**STATED GOAL**
Scan the data. Collect each line that contains the word "Blender".

**MATERIAL**

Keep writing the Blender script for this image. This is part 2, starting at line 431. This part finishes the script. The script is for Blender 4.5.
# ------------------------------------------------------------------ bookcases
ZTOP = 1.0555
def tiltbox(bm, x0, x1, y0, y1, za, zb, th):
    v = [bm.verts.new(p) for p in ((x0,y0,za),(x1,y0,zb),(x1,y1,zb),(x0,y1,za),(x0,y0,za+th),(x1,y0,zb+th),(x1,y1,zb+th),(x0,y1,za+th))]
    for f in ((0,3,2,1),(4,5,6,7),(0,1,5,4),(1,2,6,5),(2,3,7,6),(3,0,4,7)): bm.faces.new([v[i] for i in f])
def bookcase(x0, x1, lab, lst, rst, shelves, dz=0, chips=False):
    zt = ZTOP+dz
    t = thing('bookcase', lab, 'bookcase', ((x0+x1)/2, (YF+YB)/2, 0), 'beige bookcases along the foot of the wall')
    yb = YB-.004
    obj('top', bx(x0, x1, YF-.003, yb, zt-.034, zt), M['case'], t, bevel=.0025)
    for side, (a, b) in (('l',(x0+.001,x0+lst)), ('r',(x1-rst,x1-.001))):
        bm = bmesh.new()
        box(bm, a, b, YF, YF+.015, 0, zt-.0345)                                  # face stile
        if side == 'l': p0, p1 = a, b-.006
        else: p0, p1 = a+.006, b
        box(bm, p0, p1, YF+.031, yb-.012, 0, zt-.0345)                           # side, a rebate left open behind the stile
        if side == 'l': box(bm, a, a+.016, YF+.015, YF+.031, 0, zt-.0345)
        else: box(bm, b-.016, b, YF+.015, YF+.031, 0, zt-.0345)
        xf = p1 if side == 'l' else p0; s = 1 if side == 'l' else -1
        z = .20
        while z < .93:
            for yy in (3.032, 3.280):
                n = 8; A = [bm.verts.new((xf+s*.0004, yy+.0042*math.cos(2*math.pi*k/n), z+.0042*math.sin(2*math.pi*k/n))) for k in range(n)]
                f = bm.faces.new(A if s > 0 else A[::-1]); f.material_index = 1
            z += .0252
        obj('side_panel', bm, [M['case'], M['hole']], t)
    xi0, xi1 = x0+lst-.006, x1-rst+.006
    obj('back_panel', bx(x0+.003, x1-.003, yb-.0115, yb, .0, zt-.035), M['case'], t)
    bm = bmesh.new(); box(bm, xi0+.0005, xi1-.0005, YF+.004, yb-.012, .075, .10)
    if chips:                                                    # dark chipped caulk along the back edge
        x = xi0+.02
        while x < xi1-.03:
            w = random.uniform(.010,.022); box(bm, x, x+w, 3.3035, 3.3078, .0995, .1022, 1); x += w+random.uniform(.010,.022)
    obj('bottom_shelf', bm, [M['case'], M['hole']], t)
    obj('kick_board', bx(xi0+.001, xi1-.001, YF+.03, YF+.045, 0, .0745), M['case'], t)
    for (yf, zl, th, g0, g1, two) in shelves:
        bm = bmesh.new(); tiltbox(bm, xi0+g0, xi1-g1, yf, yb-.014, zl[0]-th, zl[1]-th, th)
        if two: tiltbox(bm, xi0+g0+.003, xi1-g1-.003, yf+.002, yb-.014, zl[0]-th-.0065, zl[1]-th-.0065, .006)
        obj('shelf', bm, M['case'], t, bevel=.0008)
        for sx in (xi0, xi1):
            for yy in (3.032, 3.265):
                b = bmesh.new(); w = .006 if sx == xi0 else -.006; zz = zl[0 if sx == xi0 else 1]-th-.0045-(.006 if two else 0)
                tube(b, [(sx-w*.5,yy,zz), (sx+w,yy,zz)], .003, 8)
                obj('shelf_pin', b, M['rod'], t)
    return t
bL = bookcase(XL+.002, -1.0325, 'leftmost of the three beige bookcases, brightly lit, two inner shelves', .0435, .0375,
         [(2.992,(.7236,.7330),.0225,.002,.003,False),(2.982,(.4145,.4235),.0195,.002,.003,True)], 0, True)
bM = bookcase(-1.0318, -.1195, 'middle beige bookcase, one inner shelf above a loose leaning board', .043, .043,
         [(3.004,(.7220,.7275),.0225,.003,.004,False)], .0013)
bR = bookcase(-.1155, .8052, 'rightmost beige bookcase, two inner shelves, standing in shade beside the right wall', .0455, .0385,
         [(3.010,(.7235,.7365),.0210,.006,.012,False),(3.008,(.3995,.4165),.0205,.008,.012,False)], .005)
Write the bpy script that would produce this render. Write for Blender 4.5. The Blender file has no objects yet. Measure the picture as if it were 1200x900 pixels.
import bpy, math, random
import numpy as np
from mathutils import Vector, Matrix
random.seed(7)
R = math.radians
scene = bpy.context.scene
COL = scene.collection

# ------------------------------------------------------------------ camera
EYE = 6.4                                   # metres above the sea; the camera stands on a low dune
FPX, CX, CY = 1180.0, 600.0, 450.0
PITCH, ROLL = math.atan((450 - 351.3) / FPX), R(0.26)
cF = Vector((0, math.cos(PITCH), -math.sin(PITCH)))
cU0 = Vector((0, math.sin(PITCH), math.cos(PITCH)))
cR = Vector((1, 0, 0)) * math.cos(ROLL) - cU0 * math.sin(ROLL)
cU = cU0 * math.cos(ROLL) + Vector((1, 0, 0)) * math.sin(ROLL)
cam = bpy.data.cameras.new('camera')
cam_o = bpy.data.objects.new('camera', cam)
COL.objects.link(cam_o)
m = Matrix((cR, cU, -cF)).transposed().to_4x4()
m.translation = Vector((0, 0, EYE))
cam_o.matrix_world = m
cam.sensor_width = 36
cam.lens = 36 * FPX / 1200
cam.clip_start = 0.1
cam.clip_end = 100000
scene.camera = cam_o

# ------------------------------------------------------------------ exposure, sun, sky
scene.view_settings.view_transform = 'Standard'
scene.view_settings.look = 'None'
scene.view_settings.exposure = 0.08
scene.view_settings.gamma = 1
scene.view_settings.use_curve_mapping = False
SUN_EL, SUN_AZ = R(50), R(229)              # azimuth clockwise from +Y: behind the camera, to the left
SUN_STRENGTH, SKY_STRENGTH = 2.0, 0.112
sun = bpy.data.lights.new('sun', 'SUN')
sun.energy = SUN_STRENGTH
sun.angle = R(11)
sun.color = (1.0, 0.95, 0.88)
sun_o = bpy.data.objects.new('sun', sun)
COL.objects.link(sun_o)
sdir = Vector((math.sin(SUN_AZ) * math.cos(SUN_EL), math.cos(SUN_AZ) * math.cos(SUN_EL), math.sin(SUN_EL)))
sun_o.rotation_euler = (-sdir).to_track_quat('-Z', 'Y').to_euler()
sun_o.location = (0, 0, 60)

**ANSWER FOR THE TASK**
Keep writing the Blender script for this image. This is part 2, starting at line 431. This part finishes the script. The script is for Blender 4.5.
Write the bpy script that would produce this render. Write for Blender 4.5. The Blender file has no objects yet. Measure the picture as if it were 1200x900 pixels.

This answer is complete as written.